This weeks assignment for my Mechanisms and Things That Move class is to identify two impressive mechanisms / machines, one which is I consider art and the other which is practical / functional.
When first given the assignment, I immediately thought of the kinetic sculptural work of George Rhoades. He has made several “ball run” sculptural pieces, but I first encountered his 42nd st Ballroom in the Port Authority bus terminal (please pardon the video, there is a lack of documentation but I highly recommend that if it is an option to visit it in person). According to the plaque, the sculpture was installed in 1983 and has been running since then. Individual pool balls are carried up a lift of sorts whereby they are then let loose on various paths, creating noise along the way.
I believe this piece to have no additional purpose besides ‘art.’ While the pool balls do create an arrangement of noise, there is not enough consistency or rhythm to classify the results as ‘music’ per se. However, I cannot help but find myself fascinated by the repeat journey from top to bottom, only to be carried up once more and set about on a different path.
It has been much harder to think of a specific practical impressive mechanism.
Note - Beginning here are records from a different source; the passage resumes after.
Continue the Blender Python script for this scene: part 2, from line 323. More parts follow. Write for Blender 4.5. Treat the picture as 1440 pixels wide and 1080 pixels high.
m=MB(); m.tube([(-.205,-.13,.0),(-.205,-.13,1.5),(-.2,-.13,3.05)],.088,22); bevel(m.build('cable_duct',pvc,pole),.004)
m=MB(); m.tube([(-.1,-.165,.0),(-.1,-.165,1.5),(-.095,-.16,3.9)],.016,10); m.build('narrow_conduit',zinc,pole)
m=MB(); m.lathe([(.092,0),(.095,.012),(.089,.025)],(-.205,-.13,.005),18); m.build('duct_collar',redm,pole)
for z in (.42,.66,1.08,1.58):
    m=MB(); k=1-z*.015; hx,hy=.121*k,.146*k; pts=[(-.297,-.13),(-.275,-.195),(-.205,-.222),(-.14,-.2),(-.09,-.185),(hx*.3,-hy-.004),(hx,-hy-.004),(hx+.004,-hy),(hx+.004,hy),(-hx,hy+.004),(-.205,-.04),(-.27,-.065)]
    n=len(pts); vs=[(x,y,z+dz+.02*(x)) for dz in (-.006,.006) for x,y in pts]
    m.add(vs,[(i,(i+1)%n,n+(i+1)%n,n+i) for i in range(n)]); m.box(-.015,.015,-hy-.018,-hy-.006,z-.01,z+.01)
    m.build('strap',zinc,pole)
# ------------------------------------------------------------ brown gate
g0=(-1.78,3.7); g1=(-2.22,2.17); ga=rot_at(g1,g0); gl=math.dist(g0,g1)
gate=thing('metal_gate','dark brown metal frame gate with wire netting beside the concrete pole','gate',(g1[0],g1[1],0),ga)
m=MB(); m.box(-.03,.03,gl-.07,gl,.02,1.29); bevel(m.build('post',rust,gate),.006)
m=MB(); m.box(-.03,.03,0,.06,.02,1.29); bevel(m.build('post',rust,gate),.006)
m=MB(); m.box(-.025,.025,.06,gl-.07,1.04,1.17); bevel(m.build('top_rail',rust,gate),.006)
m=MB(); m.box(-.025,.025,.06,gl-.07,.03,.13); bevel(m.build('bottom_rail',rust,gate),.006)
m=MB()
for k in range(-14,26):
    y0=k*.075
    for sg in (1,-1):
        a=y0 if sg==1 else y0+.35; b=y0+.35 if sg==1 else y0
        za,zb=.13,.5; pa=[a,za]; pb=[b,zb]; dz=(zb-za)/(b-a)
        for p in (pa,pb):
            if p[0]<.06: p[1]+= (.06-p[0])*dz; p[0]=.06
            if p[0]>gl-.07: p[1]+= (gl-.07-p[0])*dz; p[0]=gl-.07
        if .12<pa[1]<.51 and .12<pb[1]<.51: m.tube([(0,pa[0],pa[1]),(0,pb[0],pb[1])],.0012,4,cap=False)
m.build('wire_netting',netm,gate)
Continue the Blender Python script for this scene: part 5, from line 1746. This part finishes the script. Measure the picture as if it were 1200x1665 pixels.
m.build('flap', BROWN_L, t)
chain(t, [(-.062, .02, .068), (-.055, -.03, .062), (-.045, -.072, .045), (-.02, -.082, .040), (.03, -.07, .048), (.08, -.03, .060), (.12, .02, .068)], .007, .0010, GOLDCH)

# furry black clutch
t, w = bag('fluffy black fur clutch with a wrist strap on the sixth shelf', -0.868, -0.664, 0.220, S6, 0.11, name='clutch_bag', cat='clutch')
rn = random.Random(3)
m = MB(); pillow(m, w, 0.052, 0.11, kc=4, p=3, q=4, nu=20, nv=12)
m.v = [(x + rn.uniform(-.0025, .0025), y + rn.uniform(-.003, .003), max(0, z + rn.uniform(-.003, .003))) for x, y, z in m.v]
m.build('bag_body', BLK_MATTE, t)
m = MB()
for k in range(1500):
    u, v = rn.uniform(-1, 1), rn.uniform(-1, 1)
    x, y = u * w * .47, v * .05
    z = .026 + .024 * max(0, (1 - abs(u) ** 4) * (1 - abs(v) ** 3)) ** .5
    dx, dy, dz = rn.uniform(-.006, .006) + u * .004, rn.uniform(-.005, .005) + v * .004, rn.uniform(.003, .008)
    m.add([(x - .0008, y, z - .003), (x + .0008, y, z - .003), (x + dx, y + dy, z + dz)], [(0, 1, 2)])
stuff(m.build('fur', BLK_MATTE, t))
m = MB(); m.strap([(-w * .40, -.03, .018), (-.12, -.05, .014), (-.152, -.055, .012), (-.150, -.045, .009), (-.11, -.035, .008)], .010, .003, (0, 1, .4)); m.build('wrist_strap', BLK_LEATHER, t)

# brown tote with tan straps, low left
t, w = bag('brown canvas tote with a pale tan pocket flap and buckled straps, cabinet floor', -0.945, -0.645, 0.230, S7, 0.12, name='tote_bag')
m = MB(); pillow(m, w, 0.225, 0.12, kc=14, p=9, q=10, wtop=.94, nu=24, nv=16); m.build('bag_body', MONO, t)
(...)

Not that there aren’t hundreds of machines out there that make my life somehow massively or marginally better over the course of the day, but most of them are far out of sight (and therefore out of mind). For all of the complaining that we all do, I believe the New York Subway System to be one of the more impressive mechanisms. A passenger is able to get from one to several hundred other places mostly below ground by traveling through large tunnels inside of trains powered by miles of electrical lines. I think it is worth considering the entire system as a mechanism, and observing how the several connected bits serve to provide functional transportation for a large amount of the population of New York (unless you live in Brooklyn, or Queens for that matter…I have no experience within the Bronx).